Il est manifeste que les électeurs avaient compris la façon d'utiliser le nouveau système électoral afin d'en retirer un avantage appréciable. Un sondage préélectoral a révélé que 38 % des électeurs avaient l'intention de faire la différence entre leur vote pour un parti et leur vote pour une circonscription locale ou régionale. Par comparaison, seulement 15 % des électeurs allemands se prévalent habituellement du panachage électoral.
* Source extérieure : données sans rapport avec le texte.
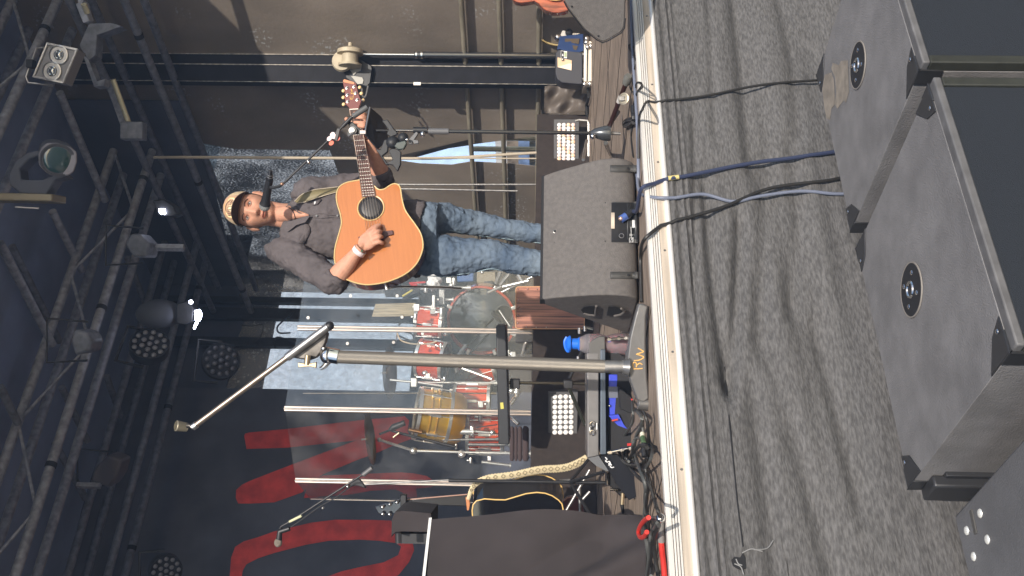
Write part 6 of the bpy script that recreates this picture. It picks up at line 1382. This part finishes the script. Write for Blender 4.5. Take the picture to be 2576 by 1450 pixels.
# head frame
E0 = at(q(22,675,675), YP-.10)         # between the eyes, at the face surface
iu = (-270,-50); L0 = math.hypot(*iu)
hu = (ex*(iu[0]/L0) - ey*(iu[1]/L0))   # up of the head in the picture plane
hu = (hu - (-FH)*hu.dot(-FH)).normalized()
hf = (-FH + rgt*-.06 + hu*-.06).normalized(); hu = (hu-hf*hu.dot(hf)).normalized(); hr = hu.cross(hf)   # hr = viewer right?
if hr.dot(rgt) < 0: hr = -hr
HC = E0 - hf*.085
def g2(x, z, cx, cz, sx, sz): return math.exp(-((x-cx)/sx)**2-((z-cz)/sz)**2)
def headfn(u):
    x, y, z = u.x*.0785, u.y*.098, u.z*(.122 if u.z > 0 else .134)
    t_ = max(0, min(1, (-u.z-.05)/.95)); t_ = t_*t_*(3-2*t_)
    x *= 1-.19*t_ - .10*max(0,u.z)**3
    if u.z < 0: 
        y = y*(1-.10*t_) if y > 0 else y*(1-.45*t_)
        y += .010*t_
    if u.y > 0:
        f = min(1, u.y*1.6)
        zz = z
        if -.056 < zz < .012:
            s_ = (0.012-zz)/.056; hgt = .004+.021*min(1, s_)**1.3
            if zz < -.044: hgt *= max(0, (zz+.056)/.012)
            y += f*hgt*math.exp(-(x/(.009+.006*min(1,s_)))**2)
        y += f*(-.011*(g2(x,zz,.033,.000,.017,.012)+g2(x,zz,-.033,.000,.017,.012)) + .0055*(g2(x,zz,.03,.020,.026,.009)+g2(x,zz,-.03,.020,.026,.009)))
        y += f*(.006*(g2(x,zz,.047,-.030,.018,.02)+g2(x,zz,-.047,-.030,.018,.02)) + .007*g2(x,zz,0,-.068,.02,.006)+.007*g2(x,zz,0,-.080,.018,.006) - .004*g2(x,zz,0,-.0735,.024,.0025) + .010*g2(x,zz,0,-.106,.020,.014) - .003*g2(x,zz,0,-.090,.02,.005))
        y += f*.004*(g2(x,zz,.013,-.044,.006,.006)+g2(x,zz,-.013,-.044,.006,.006))
    return V((x, y, z))
def HP(v): return HC + hr*v.x + hf*v.y + hu*v.z
def headpt(x, z, off=0.0):
    """surface point of the face at head coords x, z (front side)"""
    best = None
    uz = max(-.999, min(.999, z/(.122 if z > 0 else .134))); lo, hi = -1.0, 1.0
    for _ in range(30):
        m_ = (lo+hi)/2; ux = m_*math.sqrt(1-uz*uz); uy = math.sqrt(max(0, 1-uz*uz-ux*ux)); v = headfn(V((ux, uy, uz)))
        if v.x < x: lo = m_
        else: hi = m_
    return HP(V((v.x, v.y+off, z)))
body = MB()
nu, nv = 72, 60; vs = []
for i in range(nv+1):
    t = math.pi*i/nv
    for j in range(nu):
        a = 2*math.pi*j/nu; vs.append(HP(headfn(V((math.sin(t)*math.cos(a), math.sin(t)*math.sin(a), math.cos(t))))))
body.add(vs, [(i*nu+j, (i+1)*nu+j, (i+1)*nu+(j+1)%nu, i*nu+(j+1)%nu) for i in range(nv) for j in range(nu)])
for s_ in (-1, 1):
    ec = HP(V((s_*.085, -.004, -.016)))
    body.ell(ec, .009, .020, .034, (hr*s_*.9+hf*.35).normalized(), (hf-hr*s_*.35).normalized(), hu, 16, 12)
    body.ell(ec+hr*s_*.004, .006, .016, .012, (hr*s_*.9+hf*.35).normalized(), (hf-hr*s_*.5).normalized(), hu, 14, 10)
neck0 = HP(V((0,-.028,-.05))); neck1 = MPt((745, 548), .015)
body.tube([neck0, neck0.lerp(neck1,.5), neck1, MPt((800,552),.02)], [.060,.058,.066,.085], 24)
chestp = [HP(V((0,.0,-.10))), MPt(q(4,790,560),-.055), MPt(q(4,860,570),-.098), MPt(q(4,930,575),-.118), MPt(q(4,965,578),-.118)]
body.tube(chestp, [.035,.038,.020,.010,.004], 16)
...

De plus, la participation aux élections de 1996 en Nouvelle-Zélande a été plus élevée qu'à celles de 1990 et 1993.
En 1986, le rapport de la Commission royale sur le système électoral avait souligné « qu'un système électoral devrait permettre aux gouvernements ... de s'acquitter de leurs responsabilités et de prendre les décisions qui s'imposent, dans un climat de continuité et de stabilité raisonnables tant pour la durée de leur mandat que pour la période entre deux mandats. » On saura avec le temps si le nouveau système électoral de la Nouvelle-Zélande satisfait à ces critères. Un délai de deux mois entre la tenue des élections générales de 1996 et l'assermentation du nouveau gouvernement a suscité certaines critiques. Le nouveau gouvernement est formé d'une coalition de deux partis - National et New Zealand First - qui jouit d'une faible majorité de sièges (61 sur 120) à la Chambre des représentants. Néanmoins, les électeurs néo-zélandais n'ont pas dû être étonnés de cet état de choses. En effet, le Panel du référendum électoral de 1992 avait souligné que, sous le SMAC, « des partis minoritaires seraient vraisemblablement représentés au Parlement » et que, par la suite, « des coalitions et des ententes entre les partis seraient peut-être nécessaires à la formation de gouvernements ». L'année suivante, le Panel du référendum électoral réitéra que « le SMAC mènerait probablement à des gouvernements de coalition, vu que ce système résulterait en un Parlement qui refléterait la portion du suffrage national obtenue par chaque parti. La présence au parlement d'un certain nombre de partis accroîtrait la possibilité qu'aucun parti n'obtienne la majorité des sièges au parlement ». C'est précisément ce qui s'est produit en Nouvelle-Zélande en 1996.